Imposter Syndrome


The Best American Short Stories 2016 came out last week. One of those best American short stories is mine.

When I first got out of college, I used to buy the annual BASS anthology every fall. I’d read every story closely, as if they contained the secret to greatness, and if I learned that secret, I could be a great writer, too. I took notes. I marked those books up. After I read each story, I’d immediately read the author’s bio and the accompanying short essay in the back, about the story’s inspiration and process. Some stories took years to write. Years? I’d think. I don’t have years to spend on a story!

Fast forward two decades. My story in BASS, like my novel, ended up taking years to write. Years, years, years, years, years, years. Although I wrote the first draft of the story in less than a week in 2010, I revised it, on and off, for four years after that. What I didn’t mention in my short essay was that the story had been rejected more than 25 times before it was finally published in the literary journal which made it eligible for consideration in BASS. I didn’t mention that I was that close to throwing the story out forever. Or how I had workshopped it in my MFA program and my professor said it was all wrong, and the story should be written completely over, told from the point of view of a character who was not even in there. I didn’t agree. Yet every time I revised and resubmitted, I’d always remember his words and I would doubt myself. Huge, enormous gobs of doubt.

How can you trust your own mind? that doubt said. What makes you think you know what you’re doing?


I’ve reached a point in my life that I never actually believed would happen. I’m 40 years old. I’m a bonafide adult grown-up. I have a story in the same anthology I once considered a template on how to write. I never thought that I would have this writing career, this surprise success, my community and my relationships. For so long, having any one those things seemed impossible.

But despite this—or because of this—there’s a part of me that is still afraid.

That I have no right to be writing or publishing.

That I am a fraud.

That I won’t be able to write and finish and publish another novel—not only was this my lucky break, it was my only break.

That people will realize I don’t belong here: in this anthology, on those bookshelves.

These voices are so old, telling me I’m not enough. I know their origins and their reasons and why they linger. I even know what to do with them and how to fight them, or listen to them.

In a way, rejection is easy for me—25 rejections for one story? Why not 26?—because I’ve been so accustomed to it. But what about acceptance?


My copy of Best American Short Stories arrived at my artist’s residency in New Mexico yesterday, more than a week after the book’s publication date, forwarded from my apartment in New York.

I tore the envelope open and the first thing I felt was trepidation. Fear of embarrassment. (What if the story sucks?
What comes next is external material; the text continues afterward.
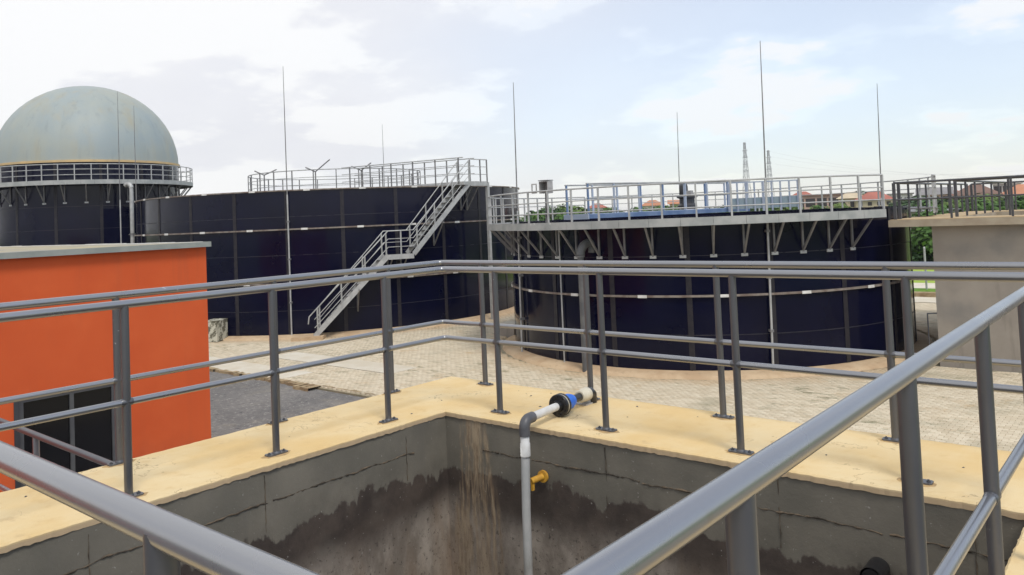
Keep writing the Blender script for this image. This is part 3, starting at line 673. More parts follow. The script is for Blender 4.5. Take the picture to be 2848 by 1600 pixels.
# ------------------------------------------------------------------ tanks
def facing(c, a, lim=-.25):
    v = Vector((-c[0], -c[1])).normalized(); return v.x*math.cos(R_(a)) + v.y*math.sin(R_(a)) > lim
def tank(name, label, c, R, H, seams, ncol, ref, girders, foot=.12, rim='girder'):
    e = thing(name, label, 'tank', (c[0], c[1], 0)); st = 360/ncol
    zs = [foot] + list(seams) + [H]
    link('inner_shell', MB().arc((0, 0), R-.10, R-.04, foot, H-.02, 0, 360, 96, ends=False), e, 'navy', (c[0], c[1], 0))
    strip = MB().arc((0, 0), R+.006, R+.016, foot+.01, H-.03, -math.degrees(.075/R), math.degrees(.075/R), 1).mesh('seam_strip'); strip.materials.append(MA['seam'])
    for k in range(len(zs)-1):
        g = math.degrees(.004/R)
        me = MB().arc((0, 0), R-.03, R+rng.uniform(-.002, .002), zs[k]+.004, zs[k+1]-.004, g, st-g, 6).mesh('panel'); me.materials.append(MA['navy'])
        for j in range(ncol):
            if facing(c, ref+st*(j+.5)):
                o = link('panel', me, e, None, (c[0], c[1], 0), R_(ref+st*j)); o.rotation_euler = (rng.uniform(-.0012, .0012), rng.uniform(-.0012, .0012), R_(ref+st*j))
        if k: link('seam_line', MB().arc((0, 0), R-.02, R+.007, zs[k]-.010, zs[k]+.010, 0, 360, 96, ends=False), e, 'seamline', (c[0], c[1], 0))
    for j in range(ncol):
        if facing(c, ref+st*j): link('seam_strip', strip, e, None, (c[0], c[1], 0), R_(ref+st*j))
    def ring(z, w, h, nm, off):
        link(nm, MB().arc((0, 0), R+.016, R+w, z-h/2, z+h/2, 0, 360, 120, ends=False), e, 'girder', (c[0], c[1], 0))
        sp = MB().arc((0, 0), R+w+.002, R+w+.012, z-h/2-.012, z+h/2+.012, -math.degrees(.13/R), math.degrees(.13/R), 2).mesh('splice_plate'); sp.materials.append(MA['white'])
        for j in range(ncol):
            if facing(c, ref+st*j+off): link('splice_plate', sp, e, None, (c[0], c[1], 0), R_(ref+st*j+off))
    for z, off in girders: ring(z, .09, .055, 'wind_girder', off)
    if rim: ring(H, .07, .05, 'rim_angle', 5.0)
    fm = MB(); n = 96; rr = random.Random(int(R*100))
    ro = [R+.42+rr.uniform(-.05, .05) for _ in range(n)]
    def rg(rad, z): return [(c[0]+(rad[i] if isinstance(rad, list) else rad)*math.cos(2*math.pi*i/n), c[1]+(rad[i] if isinstance(rad, list) else rad)*math.sin(2*math.pi*i/n), z) for i in range(n)]
    vs = rg([r+.12 for r in ro], -.1)+rg(ro, .035)+rg([r-.12 for r in ro], .07)+rg(R-.02, foot)
    fm.add(vs, [(l*n+i, l*n+(i+1) % n, (l+1)*n+(i+1) % n, (l+1)*n+i) for l in range(3) for i in range(n)], True)
    link('footing', fm, e, 'footing')
    return e
ta = tank('steel_tank', 'long dark navy bolted tank with the steel stair on its side', TA, RA, HA, (1.07, 2.15, 3.31, 4.34, 4.87), 27, -36.4, ((4.36, 4.2), (2.17, 3.0)))
link('tank_roof', MB().lathe([(RA-.05, 5.80), (RA*.5, 5.86), (.01, 5.9)], (TA[0], TA[1], 0), 72), ta, 'galvd')
tb = tank('steel_tank', 'dark navy bolted tank on the right ringed by a bracketed walkway', TB, RB, HB, (1.07, 3.22), 19, -66.3, ((2.13, 8.0),), rim=None)
link('tank_liquor', MB().lathe([(RB-.08, 3.95), (.01, 3.95)], (TB[0], TB[1], 0), 64), tb, 'water')
td = tank('steel_tank', 'dark navy tank carrying a pale gas dome at far left', TD, RD, HD, (1.2, 2.4, 3.6, 4.8, 6.0, 7.2), 14, 10, (), foot=.1, rim=None)

def gas_dome():
    e = thing('gas_dome', 'pale grey green membrane dome on top of the far left tank', 'dome', (TD[0], TD[1], HD))
    n = 20; st = 2*math.pi/n; R, H = RD-.02, 4.72; vs = []; m = 14; w = 6
    for i in range(m+1):
        t = i/m*math.pi/2*.985; r = R*math.cos(t)**.97 if t < 1.5 else R*math.cos(t); z = H*math.sin(t)
        for j in range(w+1):
            u = j/w; a = (u-.5)*st; bul = 1 + .010*math.sin(math.pi*u)
            vs.append((r*bul*math.cos(a), r*bul*math.sin(a), z))
    fs = [(i*(w+1)+j, i*(w+1)+j+1, (i+1)*(w+1)+j+1, (i+1)*(w+1)+j) for i in range(m) for j in range(w)]
    me = MB().add(vs, fs, True).mesh('membrane_gore'); me.materials.append(MA['dome'])
    for k in range(n): link('membrane_gore', me, e, None, (TD[0], TD[1], HD+.02), st*k+.1)
    link('crown_disc', MB().lathe([(.30, H*.992), (.25, H*1.003), (.01, H*1.006)], (TD[0], TD[1], HD+.02), 20), e, 'dome')
    link('clamp_band', MB().arc((TD[0], TD[1]), RD-.06, RD+.10, HD-.02, HD+.10, 0, 360, 96, ends=False), e, 'ochre')
gas_dome()

def walkway(label, c, R, wd, zb, zt, zrail, mids, ang, foot_z, a0, a1, post_step, mat, shade):
    e = thing('steel_walkway', label, 'walkway', (c[0], c[1], foot_z), 'ring walkways on the tanks')
    ro = R+wd; n = int((a1-a0)/3)
    link('deck', MB().arc(c, R+.05, ro-.03, zt-.06, zt-.03, a0, a1, n), e, shade)
    k = int((a1-a0)/6.4); st = (a1-a0)/k; g = math.degrees(.004/ro)
    fp = MB().arc((0, 0), ro-.012, ro, zb, zt, g, st-g, 4).mesh('fascia_plate'); fp.materials.append(MA['fascia'])
    for i in range(k): link('fascia_plate', fp, e, None, (c[0], c[1], 0), R_(a0+st*i))
    bm = MB(); bm.beam((R+.03, 0, zb+.02), (R+.03, 0, foot_z), .05, .05, (1, 0, 0)).beam((ro-.06, 0, zb+.01), (R+.05, 0, foot_z+.06), .05, .05, (1, 0, 0)).beam((R+.03, 0, zb+.02), (ro-.02, 0, zb+.02), .05, .05)
    bm = bm.mesh('bracket'); bm.materials.append(MA[shade])
    fm = MB().box(R+.017, R+.05, -.09, .09, foot_z-.05, foot_z+.03).mesh('foot_plate'); fm.materials.append(MA['galv'])
    for a in ang:
        b = link('bracket', bm, e, None, (c[0], c[1], 0), R_(a))
        q = bpy.data.objects.new('foot_plate', fm); COL.objects.link(q); q.parent = b
    m = max(2, int(round((a1-a0)/post_step)))
    pm = MB().beam((ro-.03, 0, zb+.02), (ro-.03, 0, zrail), .045, .045, (1, 0, 0)).mesh('post'); pm.materials.append(MA[mat])
    for i in range(m+1): link('post', pm, e, None, (c[0], c[1], 0), R_(a0+.4+(a1-a0-.8)*i/m))
    for z, r in [(zrail, .024)] + [(z, .017) for z in mids]:
        link('rail', MB().tube([pol(c, ro-.03, a0+.4+(a1-a0-.8)*i/(m*2), z) for i in range(m*2+1)], r, 8), e, mat)
    return e
walkway('galvanised walkway with railing ringing the right navy tank', TB, RB, .80, 4.05, 4.27, 5.20, (4.86, 4.53),
        [-81.3 + 7*i for i in range(-17, 9)] , 3.22, -203, -21.5, 7.0, 'galv', 'galvd')
walkway('galvanised walkway around the domed tank, far left', TD, RD, .80, 7.12, 7.35, 8.17, (7.9, 7.62),
        [i*12-60 for i in range(-14, 16)], 6.2, -228, 130, 8.0, 'galv', 'galvd')
# far half of walkway on B
def far_rail():
    e = thing('steel_walkway', 'far half of the walkway railing behind the blue scraper bridge', 'walkway', (TB[0], TB[1]+RB, 4.27), 'ring walkways on the tanks')
    ro = RB+.77
    for z, r in ((5.20, .022), (4.86, .016), (4.53, .016)): link('rail', MB().tube([pol(TB, ro, 4+150*i/40, z) for i in range(41)], r, 6), e, 'galv')
    pm = MB().beam((ro, 0, 4.06), (ro, 0, 5.2), .045, .045, (1, 0, 0)).mesh('post'); pm.materials.append(MA['galv'])
    for i in range(22): link('post', pm, e, None, (TB[0], TB[1], 0), R_(4+150*i/21))
    link('deck', MB().arc(TB, RB+.05, RB+.8, 4.2, 4.24, 4, 154, 50), e, 'galvd')
far_rail()

# ------------------------------------------------------------------ blue scraper bridge inside the right tank
def bridge():
    e = thing('scraper_bridge', 'blue painted scraper bridge with railings across the right tank', 'bridge', (TB[0], TB[1], 4.3))
    p0 = Vector((-13.75, 19.33, 0)); p0 = Vector((-13.62, 19.4, 0)) 
    a = Vector((-14.05, 19.75, 0)); d = (Vector((TB[0]+.9, TB[1]+1.2, 0)) - a); L = d.length; d.normalize(); s = Vector((-d.y, d.x, 0))
    def Q(t, o, z): return a + d*t + s*o + Vector((0, 0, z))
    for o in (-.5, .5):
        link('girder', MB().beam(Q(0, o, 4.40), Q(L, o, 4.40), .08, .13), e, 'blue')
        link('top_rail', MB().tube([Q(0, o, 5.38), Q(L, o, 5.38)], .025, 8), e, 'galv')
        link('mid_rail', MB().tube([Q(0, o, 4.95), Q(L, o, 4.95)], .018, 8), e, 'galv')
        for i in range(8): link('post', MB().beam(Q(.05+(L-.1)*i/7, o, 4.45), Q(.05+(L-.1)*i/7, o, 5.38), .05, .05, tuple(d)), e, 'lblue' if i % 3 else 'blue')
    link('deck', MB().beam(Q(0, 0, 4.47), Q(L, 0, 4.47), .92, .02), e, 'lblue')
    link('end_plate', MB().beam(Q(-.02, -.58, 4.40), Q(-.02, .58, 4.40), .03, .16), e, 'lblue')
    c = Vector((TB[0]+.2, TB[1]+.2, 0))
    for k in range(9):
        x = c + Vector((1.05, -.4, 0))*1.0 + Vector((.26*k, .10*k, 0)); link('weir_upright', MB().beam(x+Vector((0, 0, 4.33)), x+Vector((0, 0, 5.30)), .045+.03*(k % 4 == 0), .04, (0, 1, 0)), e, 'lblue')
    w0 = c + Vector((1.05, -.4, 0)); w1 = w0 + Vector((2.15, .82, 0))
    link('weir_sheet', MB().beam(w0+Vector((0, .06, 4.60)), w1+Vector((0, .06, 4.60)), .02, .36), e, 'weir')
    link('weir_rail', MB().beam(w0+Vector((0, 0, 5.32)), w1+Vector((0, 0, 5.30)), .04, .04), e, 'lblue')
    mt = thing('drive_motor', 'dark gearbox and motor standing on the blue bridge', 'motor', (c.x-.4, c.y-.5, 4.48))
    m = Vector((c.x-.45, c.y-.55, 0))
    link('gearbox', MB().lathe([(.01, 4.49), (.32, 4.49), (.34, 4.62), (.26, 4.70), (.26, 4.86), (.36, 4.90), (.36, 4.97), (.01, 4.97)], (m.x, m.y, 0), 18, smooth=False), mt, 'dark')
    link('motor_body', MB().lathe([(.13, 4.97), (.15, 5.02), (.15, 5.30), (.12, 5.38), (.01, 5.39)], (m.x-.12, m.y, 0), 14), mt, 'dark')
    link('terminal_box', MB().box(m.x+.02, m.x+.2, m.y-.1, m.y+.1, 5.0, 5.14), mt, 'boxgrey')
bridge()
def cabinet():
    p = pol(TB, RB+.45, -101.5, 4.27)
    e = thing('control_cabinet', 'small grey control box with open door on a post above the walkway', 'cabinet', tuple(p))
    v = Vector((.64, .77, 0)); u = Vector((.77, -.64, 0)); z = Vector((0, 0, 1))      # away from camera, to the right
    for o in (-.05, .05): link('leg', MB().beam(p+u*o*3, p+u*o+z*.88, .04, .04, tuple(v)), e, 'galvd')
    link('cable', MB().tube([p+u*.02+z*.0, p+u*-.05+z*.35, p+u*.05+z*.65, p+u*.01+z*.9], .018, 6), e, 'blackpvc')
    b = p+z*1.05; w = .16; dd = .12; h = .17
    q = u*.8 + v*.6; q.normalize(); r = Vector((-q.y, q.x, 0))
    link('box_body', MB().obox(b+r*dd*.9, q*w, r*.01, z*h).obox(b+q*w, q*.01, r*dd, z*h).obox(b-q*w, q*.01, r*dd, z*h).obox(b+z*h, q*w, r*dd, z*.01).obox(b-z*h, q*w, r*dd, z*.01), e, 'boxgrey')
    link('back_plate', MB().obox(b+r*dd*.75, q*w*.9, r*.005, z*h*.9), e, 'boxin')
    k = b-q*w-r*dd-q*.20*1+ Vector((0, 0, -.02))
    dr = link('door', MB().obox(k+z*.13, q*.10, r*.012, z*.018).obox(k-z*.13, q*.10, r*.012, z*.018).obox(k-q*.085, q*.016, r*.012, z*.113).obox(k+q*.085, q*.016, r*.012, z*.113), e, 'boxgrey')
    link('hood', MB().obox(b+z*(h+.035), q*(w+.02), r*(dd+.02), z*.012), e, 'galvd')
cabinet()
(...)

Maybe I had forgotten.)

There was my name on the back cover as one of the contributors.


Yet I couldn’t bring myself to open the book. Instead I put it down, put on my shoes, and went out for a walk. (You wouldn’t believe how gorgeous the skies are here in New Mexico, and the mountains…)

I came back, made a cup of tea, washed the dishes, checked my email, sent out a text, wiped down the kitchen counters. I sat down again.


I opened the book. And I saw my name there—in the table of contents, my short essay, my story. My name, my story. I closed my eyes and opened them again, and there it was. Still there. Really there. Then, I started to read.